Drunk Sam Soon goes to the ATM machine with Jin Hun in tow. She tells him “Don’t look!” and then drunkenly reads out the numbers as she types it into the machine. I cracked up.
Sam Soon goes to Jin Hun’s house as his fake girlfriend and when his mom asks if she loves him, she nods solemnly and then the camera pans down to her hands, which she is using to make the shape of a heart. The poker-faced Kim and the unexpectedness of the scene was hilarious. I almost died laughing.

When Sam Soon stares at Jin Hun and thinks to herself: “He’s really good-looking. How did he come from Mrs. Blowfish?” That nickname just killed me.

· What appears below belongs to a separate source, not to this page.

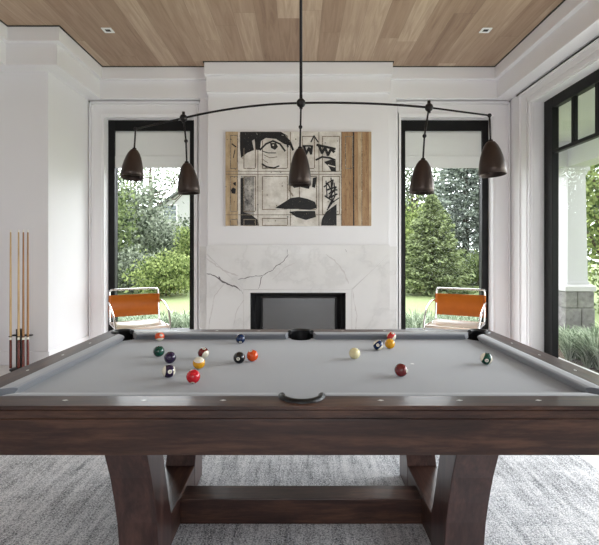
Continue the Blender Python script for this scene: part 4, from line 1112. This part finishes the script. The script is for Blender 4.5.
# belt of trees closing the garden, and those past the glass door
for xx, yy, hh, rr, mt, lab in ((-17, 33, 8, 4, 'leaf_mid', 'broad green tree in the far belt on the left'), 
                                (8, 36, 6.5, 3.4, 'leaf_mid', 'green tree in the far belt behind the spruces'),
                                (19, 32, 8, 4.5, 'leaf_dark', 'dark tree in the far belt on the right')):
    broadleaf(xx, yy, hh, rr, 0.4, 5000, 0.34, M_[mt], 'broadleaf_tree', 'tree', lab, G1, 36, 0.36)
broadleaf(8.9, 12.5, 6.0, 1.9, 0.2, 9000, 0.15, M_['leaf_lime'], 'broadleaf_tree', 'tree', 'yellow green tree beside the porch column outside the glass door', G1, 44, 0.34)
broadleaf(11.5, 11, 5.0, 2.2, 0.2, 6000, 0.18, M_['leaf_mid'], 'broadleaf_tree', 'tree', 'green tree further right outside the glass door', G1, 36, 0.34)
broadleaf(8.2, 10.2, 1.6, 1.1, 0.05, 4000, 0.11, M_['leaf_mid'], 'garden_shrub', 'shrub', 'green shrub behind the stone pier outside the glass door', 'shrubs at the lawn edge', 24, 0.33)

def grass_bed(name, spots, label, hgt=(0.22, 0.42), per=46):
    v = []; f = []
    rnd = random.Random(name + label)
    for (x, y, z, s) in spots:
        for i in range(per):
            a = rnd.uniform(0, 2 * PI); r0 = rnd.uniform(0, 0.05) * s; h = rnd.uniform(*hgt) * s; lean = rnd.uniform(0.05, 0.26) * s; w_ = rnd.uniform(0.004, 0.008) * 1.4
            bx, by = x + r0 * math.cos(a), y + r0 * math.sin(a); tx, ty = math.cos(a), math.sin(a); sx, sy = -ty * w_, tx * w_
            k = len(v)
            for t_, ww in ((0, 1), (0.5, 1), (0.85, 0.7)):
                off = lean * t_ * t_ * 1.3; zz = z + h * (t_ - 0.18 * t_ ** 3)
                v += [(bx + tx * off + sx * ww, by + ty * off + sy * ww, zz), (bx + tx * off - sx * ww, by + ty * off - sy * ww, zz)]
            off = lean * 1.35; v.append((bx + tx * off, by + ty * off, z + h * 0.80))
            f += [(k, k + 1, k + 3, k + 2), (k + 2, k + 3, k + 5, k + 4), (k + 4, k + 5, k + 6)]
    me = bpy.data.meshes.new(name); me.from_pydata(v, [], f); me.materials.append(M_['blade']); me.update()
    o = bpy.data.objects.new(name, me); COL.objects.link(o); tag(o, label, 'ornamental grass', kind='stuff'); return o
rnd = random.Random(3)
grass_bed('ornamental_grass', [(rnd.uniform(3.55, 4.98), rnd.uniform(2.5, 6.45), -0.12, rnd.uniform(0.9, 1.35)) for _ in range(260)], 'dense tufts of grey green grass round the porch column', per=80)
grass_bed('ornamental_grass', [(rnd.uniform(-3.5, 3.1), rnd.uniform(7.05, 8.2), GZ + 0.04, rnd.uniform(0.9, 1.5)) for _ in range(230)], 'grey green grass tufts in the border under the back windows')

Any scenes between Henry and Sam Soon. There is nothing quite like language barrier humour and these scenes were hysterical.

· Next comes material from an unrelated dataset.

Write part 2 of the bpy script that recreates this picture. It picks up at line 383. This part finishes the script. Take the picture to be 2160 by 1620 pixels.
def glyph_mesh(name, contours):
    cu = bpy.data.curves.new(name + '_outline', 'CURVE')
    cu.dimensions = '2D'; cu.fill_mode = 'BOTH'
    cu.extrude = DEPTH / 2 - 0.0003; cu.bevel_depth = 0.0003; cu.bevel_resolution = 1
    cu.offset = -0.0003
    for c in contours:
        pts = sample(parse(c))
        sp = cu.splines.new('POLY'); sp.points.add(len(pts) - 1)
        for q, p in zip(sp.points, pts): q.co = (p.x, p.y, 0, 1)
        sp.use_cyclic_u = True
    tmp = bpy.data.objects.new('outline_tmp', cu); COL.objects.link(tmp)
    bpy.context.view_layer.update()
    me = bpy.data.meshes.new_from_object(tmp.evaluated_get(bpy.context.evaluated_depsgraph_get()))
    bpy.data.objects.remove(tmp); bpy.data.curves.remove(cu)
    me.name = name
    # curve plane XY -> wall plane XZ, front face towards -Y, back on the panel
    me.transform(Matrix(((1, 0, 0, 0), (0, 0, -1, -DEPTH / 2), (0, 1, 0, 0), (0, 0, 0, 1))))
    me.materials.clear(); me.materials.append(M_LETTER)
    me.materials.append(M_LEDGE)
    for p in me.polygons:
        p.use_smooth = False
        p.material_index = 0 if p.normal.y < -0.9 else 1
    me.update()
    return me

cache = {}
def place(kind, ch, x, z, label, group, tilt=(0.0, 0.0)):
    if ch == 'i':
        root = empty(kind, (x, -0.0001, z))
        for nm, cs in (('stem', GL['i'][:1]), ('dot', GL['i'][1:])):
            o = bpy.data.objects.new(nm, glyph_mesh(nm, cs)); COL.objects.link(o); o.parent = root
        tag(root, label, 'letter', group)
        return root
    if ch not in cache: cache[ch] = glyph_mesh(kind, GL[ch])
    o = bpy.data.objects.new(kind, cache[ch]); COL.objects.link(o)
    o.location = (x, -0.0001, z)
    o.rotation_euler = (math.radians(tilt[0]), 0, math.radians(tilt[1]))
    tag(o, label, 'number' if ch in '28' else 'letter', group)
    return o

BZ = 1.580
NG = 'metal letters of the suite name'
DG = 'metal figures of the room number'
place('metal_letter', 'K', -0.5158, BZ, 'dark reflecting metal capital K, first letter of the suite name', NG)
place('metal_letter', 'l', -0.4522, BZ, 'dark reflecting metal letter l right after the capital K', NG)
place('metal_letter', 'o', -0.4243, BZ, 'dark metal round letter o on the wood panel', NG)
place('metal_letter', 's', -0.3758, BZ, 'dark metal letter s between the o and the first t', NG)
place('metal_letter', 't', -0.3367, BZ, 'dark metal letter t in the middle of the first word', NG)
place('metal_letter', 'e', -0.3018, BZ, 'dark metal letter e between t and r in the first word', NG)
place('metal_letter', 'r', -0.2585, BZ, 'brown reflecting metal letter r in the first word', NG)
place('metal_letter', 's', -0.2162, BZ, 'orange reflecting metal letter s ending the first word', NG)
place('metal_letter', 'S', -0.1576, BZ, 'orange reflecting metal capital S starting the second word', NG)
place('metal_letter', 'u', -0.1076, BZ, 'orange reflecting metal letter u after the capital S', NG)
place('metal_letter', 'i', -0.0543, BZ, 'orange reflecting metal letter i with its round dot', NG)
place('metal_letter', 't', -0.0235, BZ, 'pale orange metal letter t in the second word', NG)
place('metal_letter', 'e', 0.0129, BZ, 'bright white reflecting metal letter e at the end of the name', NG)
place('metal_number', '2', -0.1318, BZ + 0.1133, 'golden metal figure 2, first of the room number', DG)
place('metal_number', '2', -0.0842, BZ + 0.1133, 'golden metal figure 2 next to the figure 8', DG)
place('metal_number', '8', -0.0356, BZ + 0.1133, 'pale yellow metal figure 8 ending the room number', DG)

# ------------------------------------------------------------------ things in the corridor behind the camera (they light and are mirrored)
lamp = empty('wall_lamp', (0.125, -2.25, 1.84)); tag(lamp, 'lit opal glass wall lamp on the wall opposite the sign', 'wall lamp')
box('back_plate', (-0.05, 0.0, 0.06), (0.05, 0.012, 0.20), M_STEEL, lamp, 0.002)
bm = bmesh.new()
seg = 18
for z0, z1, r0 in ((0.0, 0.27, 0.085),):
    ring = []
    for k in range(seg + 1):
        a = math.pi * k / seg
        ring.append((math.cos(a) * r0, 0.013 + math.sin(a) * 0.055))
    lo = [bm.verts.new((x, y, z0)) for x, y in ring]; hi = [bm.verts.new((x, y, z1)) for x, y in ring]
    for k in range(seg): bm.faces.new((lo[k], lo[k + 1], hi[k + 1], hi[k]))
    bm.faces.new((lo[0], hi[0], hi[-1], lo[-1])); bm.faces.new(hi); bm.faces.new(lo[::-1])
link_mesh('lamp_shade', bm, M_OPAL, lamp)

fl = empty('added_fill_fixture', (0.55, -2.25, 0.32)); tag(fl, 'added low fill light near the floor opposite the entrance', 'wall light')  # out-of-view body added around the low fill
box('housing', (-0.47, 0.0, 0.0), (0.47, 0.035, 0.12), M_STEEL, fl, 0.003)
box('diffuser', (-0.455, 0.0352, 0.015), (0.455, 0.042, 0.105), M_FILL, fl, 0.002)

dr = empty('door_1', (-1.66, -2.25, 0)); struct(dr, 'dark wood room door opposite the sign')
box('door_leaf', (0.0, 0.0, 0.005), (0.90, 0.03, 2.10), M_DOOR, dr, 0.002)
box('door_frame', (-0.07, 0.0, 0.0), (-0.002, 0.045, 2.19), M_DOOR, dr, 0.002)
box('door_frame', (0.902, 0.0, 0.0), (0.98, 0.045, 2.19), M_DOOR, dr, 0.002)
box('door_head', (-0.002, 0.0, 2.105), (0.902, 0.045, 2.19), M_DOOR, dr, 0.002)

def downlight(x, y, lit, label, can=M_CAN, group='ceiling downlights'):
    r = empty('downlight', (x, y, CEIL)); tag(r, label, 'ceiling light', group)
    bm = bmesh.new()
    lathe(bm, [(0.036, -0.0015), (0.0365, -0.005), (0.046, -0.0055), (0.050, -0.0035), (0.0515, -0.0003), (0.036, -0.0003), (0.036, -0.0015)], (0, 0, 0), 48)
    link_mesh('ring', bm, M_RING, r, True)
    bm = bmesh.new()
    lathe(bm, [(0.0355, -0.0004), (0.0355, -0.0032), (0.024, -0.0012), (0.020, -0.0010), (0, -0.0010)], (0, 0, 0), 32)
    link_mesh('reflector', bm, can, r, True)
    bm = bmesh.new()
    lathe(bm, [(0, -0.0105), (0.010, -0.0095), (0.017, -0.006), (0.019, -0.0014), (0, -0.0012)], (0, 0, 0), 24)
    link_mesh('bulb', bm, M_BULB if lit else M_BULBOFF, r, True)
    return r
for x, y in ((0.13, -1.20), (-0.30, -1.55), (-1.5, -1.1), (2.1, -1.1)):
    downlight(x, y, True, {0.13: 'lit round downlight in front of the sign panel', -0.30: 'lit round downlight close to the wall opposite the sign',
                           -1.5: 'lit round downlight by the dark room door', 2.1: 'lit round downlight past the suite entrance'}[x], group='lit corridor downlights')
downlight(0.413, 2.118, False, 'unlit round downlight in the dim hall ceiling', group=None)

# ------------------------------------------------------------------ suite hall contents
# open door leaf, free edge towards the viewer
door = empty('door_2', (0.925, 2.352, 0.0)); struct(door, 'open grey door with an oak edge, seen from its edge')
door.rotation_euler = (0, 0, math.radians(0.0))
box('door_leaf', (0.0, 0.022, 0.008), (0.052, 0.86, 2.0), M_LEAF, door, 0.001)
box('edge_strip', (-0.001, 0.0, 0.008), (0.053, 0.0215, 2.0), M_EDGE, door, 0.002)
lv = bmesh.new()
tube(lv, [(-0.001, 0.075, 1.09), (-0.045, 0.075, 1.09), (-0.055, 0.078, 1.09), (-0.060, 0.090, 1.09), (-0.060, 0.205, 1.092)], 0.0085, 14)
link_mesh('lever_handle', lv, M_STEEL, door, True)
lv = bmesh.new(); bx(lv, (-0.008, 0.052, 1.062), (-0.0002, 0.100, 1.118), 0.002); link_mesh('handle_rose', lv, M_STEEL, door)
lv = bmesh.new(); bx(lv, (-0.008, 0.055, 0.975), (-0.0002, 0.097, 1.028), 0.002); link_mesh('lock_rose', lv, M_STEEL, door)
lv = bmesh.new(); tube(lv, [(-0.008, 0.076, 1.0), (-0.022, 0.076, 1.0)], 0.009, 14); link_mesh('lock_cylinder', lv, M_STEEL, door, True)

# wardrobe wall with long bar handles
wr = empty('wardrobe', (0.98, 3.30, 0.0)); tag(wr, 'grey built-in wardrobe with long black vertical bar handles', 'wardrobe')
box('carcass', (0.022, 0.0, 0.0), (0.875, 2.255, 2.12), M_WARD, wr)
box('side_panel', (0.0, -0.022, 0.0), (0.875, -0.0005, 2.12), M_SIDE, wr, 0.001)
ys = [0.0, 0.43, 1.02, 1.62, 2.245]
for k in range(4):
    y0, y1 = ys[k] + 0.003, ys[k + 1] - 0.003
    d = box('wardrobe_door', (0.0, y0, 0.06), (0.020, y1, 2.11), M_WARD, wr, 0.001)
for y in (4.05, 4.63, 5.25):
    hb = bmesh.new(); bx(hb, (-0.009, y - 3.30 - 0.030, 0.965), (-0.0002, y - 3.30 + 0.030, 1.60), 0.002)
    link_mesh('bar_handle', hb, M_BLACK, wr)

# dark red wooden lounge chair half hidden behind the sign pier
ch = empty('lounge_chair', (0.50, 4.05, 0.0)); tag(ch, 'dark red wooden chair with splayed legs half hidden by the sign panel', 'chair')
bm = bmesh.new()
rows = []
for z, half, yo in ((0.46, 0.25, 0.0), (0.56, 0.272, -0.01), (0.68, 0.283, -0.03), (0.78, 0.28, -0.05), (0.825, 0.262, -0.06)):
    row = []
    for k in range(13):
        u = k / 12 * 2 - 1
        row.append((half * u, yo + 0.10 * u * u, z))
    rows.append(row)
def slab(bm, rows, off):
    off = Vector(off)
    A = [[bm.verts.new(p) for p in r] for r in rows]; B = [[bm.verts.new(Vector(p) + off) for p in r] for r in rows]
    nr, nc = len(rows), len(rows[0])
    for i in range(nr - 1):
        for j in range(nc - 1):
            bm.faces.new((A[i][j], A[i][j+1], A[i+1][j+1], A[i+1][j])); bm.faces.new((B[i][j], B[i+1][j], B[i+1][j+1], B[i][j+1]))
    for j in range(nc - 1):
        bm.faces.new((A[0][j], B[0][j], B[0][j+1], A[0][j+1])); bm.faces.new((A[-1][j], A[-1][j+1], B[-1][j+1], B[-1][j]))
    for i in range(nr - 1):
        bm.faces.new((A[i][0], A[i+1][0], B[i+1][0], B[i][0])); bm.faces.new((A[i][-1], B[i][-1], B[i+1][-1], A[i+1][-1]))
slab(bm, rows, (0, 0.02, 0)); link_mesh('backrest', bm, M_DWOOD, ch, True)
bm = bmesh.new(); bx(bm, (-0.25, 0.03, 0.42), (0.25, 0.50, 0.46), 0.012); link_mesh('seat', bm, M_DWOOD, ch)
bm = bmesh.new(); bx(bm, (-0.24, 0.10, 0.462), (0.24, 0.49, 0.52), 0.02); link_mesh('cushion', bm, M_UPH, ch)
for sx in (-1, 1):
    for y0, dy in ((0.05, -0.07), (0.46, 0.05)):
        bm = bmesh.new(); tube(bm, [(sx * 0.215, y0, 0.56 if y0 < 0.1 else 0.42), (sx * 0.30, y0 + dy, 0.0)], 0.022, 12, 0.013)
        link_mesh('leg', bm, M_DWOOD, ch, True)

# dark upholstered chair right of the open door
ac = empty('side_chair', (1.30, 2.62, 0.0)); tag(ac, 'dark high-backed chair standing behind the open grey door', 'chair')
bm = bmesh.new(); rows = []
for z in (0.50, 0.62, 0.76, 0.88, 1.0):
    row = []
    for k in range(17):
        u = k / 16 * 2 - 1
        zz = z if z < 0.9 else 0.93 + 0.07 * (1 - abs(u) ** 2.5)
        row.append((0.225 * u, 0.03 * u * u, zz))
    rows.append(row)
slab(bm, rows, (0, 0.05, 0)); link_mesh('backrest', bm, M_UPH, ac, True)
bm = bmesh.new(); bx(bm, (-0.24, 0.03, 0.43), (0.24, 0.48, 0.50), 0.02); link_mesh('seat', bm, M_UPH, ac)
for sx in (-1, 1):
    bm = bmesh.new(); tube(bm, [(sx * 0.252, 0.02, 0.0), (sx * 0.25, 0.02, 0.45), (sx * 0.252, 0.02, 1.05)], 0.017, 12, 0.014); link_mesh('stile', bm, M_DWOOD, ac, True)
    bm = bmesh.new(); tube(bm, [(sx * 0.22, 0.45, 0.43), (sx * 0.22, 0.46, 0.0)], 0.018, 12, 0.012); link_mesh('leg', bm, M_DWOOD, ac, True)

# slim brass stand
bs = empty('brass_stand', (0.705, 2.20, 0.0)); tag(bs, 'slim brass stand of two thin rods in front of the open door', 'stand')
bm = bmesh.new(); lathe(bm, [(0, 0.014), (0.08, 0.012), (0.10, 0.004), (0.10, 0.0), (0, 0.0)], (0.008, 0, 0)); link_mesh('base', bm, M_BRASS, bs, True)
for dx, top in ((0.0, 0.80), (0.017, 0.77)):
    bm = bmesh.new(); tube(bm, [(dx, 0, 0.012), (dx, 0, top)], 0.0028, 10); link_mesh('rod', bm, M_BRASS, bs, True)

The infamous karaoke scene when Jin Hun tries to win Sam Soon’s mom and sister over. This was preceded by a 10-second scene where Jin Hun Googles “how to get your mother-in-law to like you”.
Any scenes between Jin Hun and Mi Joo. There is clear affection between the two actors and Mi Joo is too cute for words.

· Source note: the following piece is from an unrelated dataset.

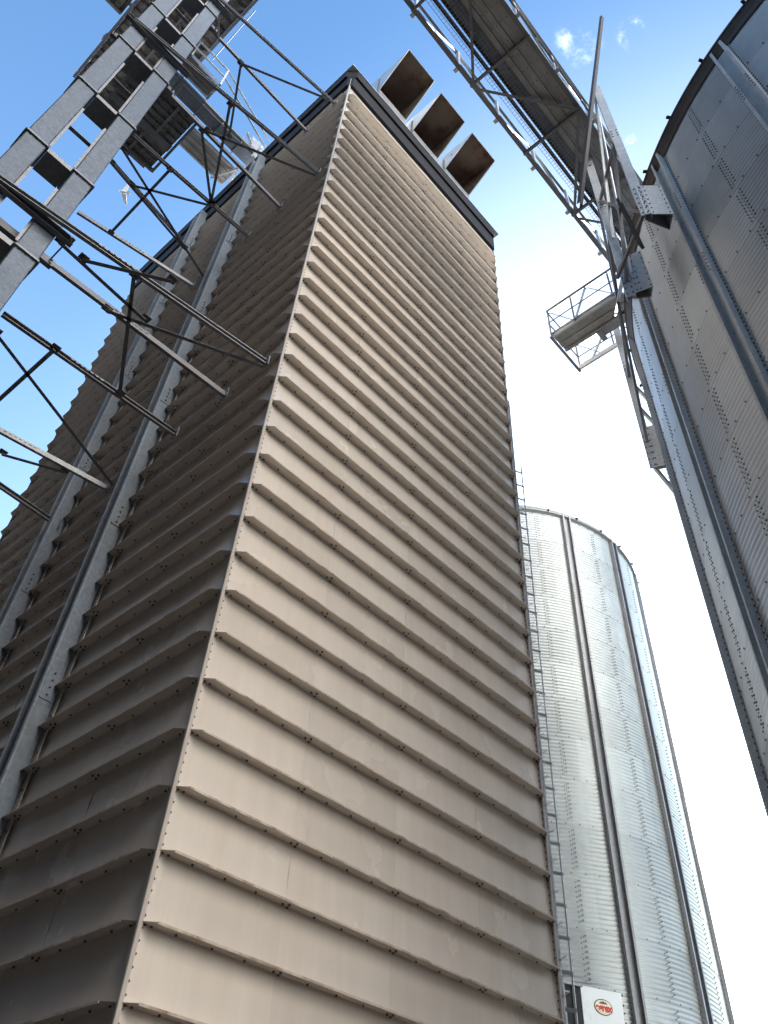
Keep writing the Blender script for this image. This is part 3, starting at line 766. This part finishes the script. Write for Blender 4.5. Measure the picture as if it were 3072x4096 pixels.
def shade_hall(y0_,y1_,hz,label):  # unseen hall, added only to shade the tower wall and yard
    hall = thing('shade_hall',label,'added light blocker','added dark halls that shade the yard')
    mb = MB()
    for (x0,y0,x1,y1) in ((-6.5,y0_,-6.5,y1_),(-6.5,y1_,-14,y1_),(-14,y1_,-14,y0_),(-14,y0_,-6.5,y0_)):
        L_ = math.hypot(x1-x0,y1-y0); n = max(2,int(L_/.45)); ux_, uy_ = (x1-x0)/L_,(y1-y0)/L_
        vs = []
        for i in range(n):
            for f_,d_ in ((0,0),(.55,0),(.65,.04),(.9,.04)):
                u = (i+f_)*L_/n; vs.append((x0+ux_*u+uy_*d_,y0+uy_*u-ux_*d_))
        vs.append((x1,y1)); m_ = len(vs)
        mb.add([(a,b,0) for a,b in vs]+[(a,b,hz) for a,b in vs],[(i,i+1,m_+i+1,m_+i) for i in range(m_-1)])
    mb.build('clad_wall',M['hall'],hall)
    mb = MB(); p, q = y0_-.1, y1_+.1
    mb.add([(-6.4,p,hz),(-6.4,q,hz),(-10.2,q,hz+1.1),(-10.2,p,hz+1.1),(-14.1,q,hz),(-14.1,p,hz)],[(0,1,2,3),(3,2,4,5)]); mb.build('roof',M['galvdark'],hall)
    base(hall,(-10.2,(p+q)/2,0))
shade_hall(-3.9,30,21.5,'unseen dark hall added as shade west of the elevator legs, outside the picture')
shade_hall(-34,-6.5,19,'unseen dark hall added as shade behind the photographer, outside the picture')
silo('grain_silo','unseen corrugated silo added for its shade behind the beige tower',(9.5,21.5),6.0,17.0,1.0735,.2,[15+30*k for k in range(12)],30,24,0,27,(.43,.44,.455),.40,.27,0,12.27,'corrugated grain silos',(400,401),.3)  # added out of sight, only to cast shade over the yard

# ------------------------------------------------------------------ white hatch door with its badge, dark doorway beside it
door = thing('hatch_door','white hatch door with an oval red and cream badge at the foot of the bright silo','door')
pTL = Vector((12.055,3.835,6.84)); pTR = Vector((12.90,3.46,6.84)); H = 1.9
ux = (pTR-pTL).normalized(); up = Vector((0,0,1)); nr = ux.cross(up).normalized()
if nr.dot(co.location-pTL) < 0: nr = -nr
wd_ = (pTR-pTL).length
def DP(u,v,d=0): return pTL+ux*u-up*v+nr*d
mb = MB(); mb.plate([DP(0,0),DP(0,H),DP(wd_,H),DP(wd_,0)],.05); 
o = mb.build('door_leaf',M['white'],door)
bd = MB(); cu, cv, ra, rb = wd_*.515, .30, .205, .135
def oval(a,b,d,n=48): return [DP(cu+a*math.cos(2*PI*i/n),cv-b*math.sin(2*PI*i/n),d) for i in range(n)]
bd.plate(oval(ra,rb,.006),.004,0); bd.plate(oval(ra*.925,rb*.895,.009),.002,1)
# crown: five points on a curved band
cr = [(-.085,.058),(-.095,.080),(-.066,.070),(-.048,.104),(-.026,.074),(0,.116),(.026,.074),(.048,.104),(.066,.070),(.095,.080),(.085,.058)]
pts = cr; 
bd.plate([DP(cu+x,cv-y+.004,.011) for x,y in pts],.002,0)
bd.plate([DP(cu+x,cv-y,.011) for x,y in ((.02,-.062),(.13,-.062),(.12,-.080),(.03,-.080))],.002,2)
bdo = bd.build('badge',[M['black'],M['cream'],M['grey']],door)
tx = bpy.data.curves.new('badge_lettering','FONT'); tx.body = 'agrex'; tx.size = .158; tx.align_x = 'CENTER'; tx.align_y = 'CENTER'; tx.extrude = .002; tx.offset = .009; tx.shear = .1
to = bpy.data.objects.new('badge_lettering',tx); COL.objects.link(to); tx.materials.append(M['red'])
rot = Matrix((ux, up, nr)).transposed()
# the door's long axis runs left to right as seen by a viewer
if ux.cross(up).dot(nr) < 0: rot = Matrix((-ux, up, nr)).transposed()
to.matrix_world = Matrix.Translation(DP(cu,cv+.012,.012)) @ rot.to_4x4()
to.parent = bdo
mb = MB()
for u,v in ((.06,.86),(.11,.82)): mb.box(*sorted((DP(u,v).x-.02,DP(u,v).x+.02)),*sorted((DP(u,v,.02).y-.02,DP(u,v,.02).y+.02)),DP(u,v).z-.03,DP(u,v).z+.03)
mb.build('latch',M['black'],door)
mb = MB()
for v in (.03,.2,.33,.5,.66): mb.bolt(DP(wd_+.03,v,-.02),nr,.02,.02)
mb.build('hinge_bolt',M['bolt'],door)
base(door,DP(wd_/2,H))
dw = thing('dark_doorway','dark framed opening left of the white hatch door','doorway')
mb = MB(); mb.plate([DP(-.75,.05,.04),DP(-.75,H,.04),DP(-.02,H,.04),DP(-.02,.05,.04)],.03); mb.build('shade_panel',M['dark_shade'],dw)  # flat dark panel, the opening's shade is put into its colour
for u in (-.20,-.42,-.62):
    mb = MB(); mb.bar(DP(u,.02,.07),DP(u,H,.07),.035,.03,up=tuple(nr)); mb.build('frame_bar',M['galvdark'],dw)
mb = MB(); mb.bar(DP(-.78,.03,.08),DP(-.01,.03,.08),.05,.05); mb.bar(DP(-.78,.18,.08),DP(-.3,.18,.08),.03,.03); mb.build('frame_head',M['galvdark'],dw)
base(dw,DP(-.4,H))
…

When Jin Hun orders Sam Soon to not change her name, and she tells him with a deadpan serious look on her face: “If you change your name to Sam Shik, then I won’t change my name to Sam Soon”.

To Watch or Not To Watch, That is the Question
If you haven’t watched this yet, you don’t know what you’re missing. A must-watch for anyone who has ever felt fat, ugly, stupid or old.

Rating
5/5


Through the Grapevine
This series won a slew of awards, including Best Drama, Best Screenplay, Most Popular Couple and Best Cast at the 42nd Paeksang Awards and Best Mini-Series at the 2006 Seoul Drama Awards. Awards received at the 2005 MBC Awards include: New Actor (Daniel Henney), Popularity Award, Best Couple, Excellence Award, and Top Excellence Male & Female.

Daniel Henney and Jung Ryo Won are actually very good friends in real life, and Hyun Bin is now dating the darling of Korean drama, Song Hye Kyo.